Discussion of why exactly that is, and the historical roots of “progressive except for Palestine,” doesn’t feature prominently in the book. PEP’s origins likely lie within the longstanding weakness of the American left on issues of foreign policy, and a slide within the labor movement toward nationalism since the 1940s. Living inside the belly of the imperial beast raises frustrating political challenges, all the more so because the Left’s political vision has so often been circumscribed by what is acceptable to the Democratic Party’s leadership. The United States’ two major parties are in lockstep agreement about the goal of US imperial hegemony around the globe, even if they have at times differed on tactics.

The topic of Israel and Palestine in particular is doubly obfuscated by the paralyzing overhang of the Holocaust and the active manipulation of the Holocaust’s legacy by the propaganda arm of the Israeli state. Back in 1988, the late Palestinian intellectual Edward Said complained of the general attitude of the American left: “A combination of ignorance, piety toward the cant about Israel and its being a bastion of democracy and being a place for the remnant of the Holocaust has limited the reaction of the American left both politically and intellectually to an astonishing degree.”

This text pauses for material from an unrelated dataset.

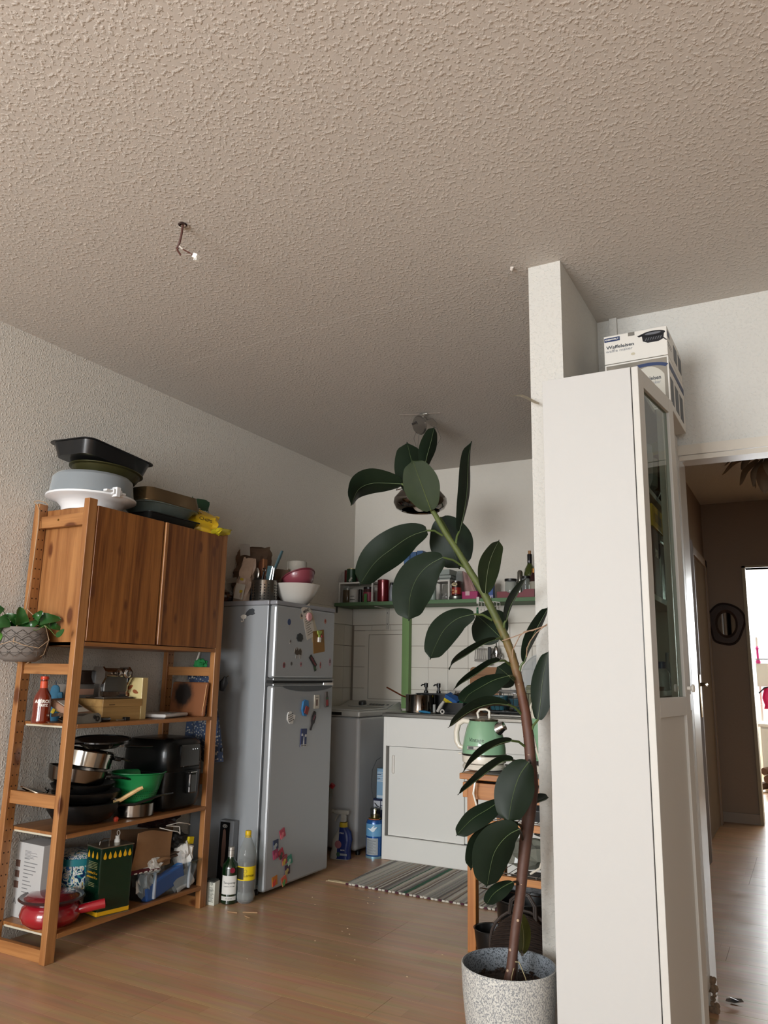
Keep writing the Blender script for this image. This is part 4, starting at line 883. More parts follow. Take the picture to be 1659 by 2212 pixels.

Today, the continued escalation of Israel’s brutality, the shifts in US public opinion, and the growing rift within the Democratic Party should be taken, as Hill and Plitnick argue, as signs “that the current political moment is ripe for moving beyond the limits of orthodox political discourse, which has long framed any call for support of Palestinian rights as an exception to progressive values.” It is no longer possible to be “progressive except Palestine.” In fact, it never was.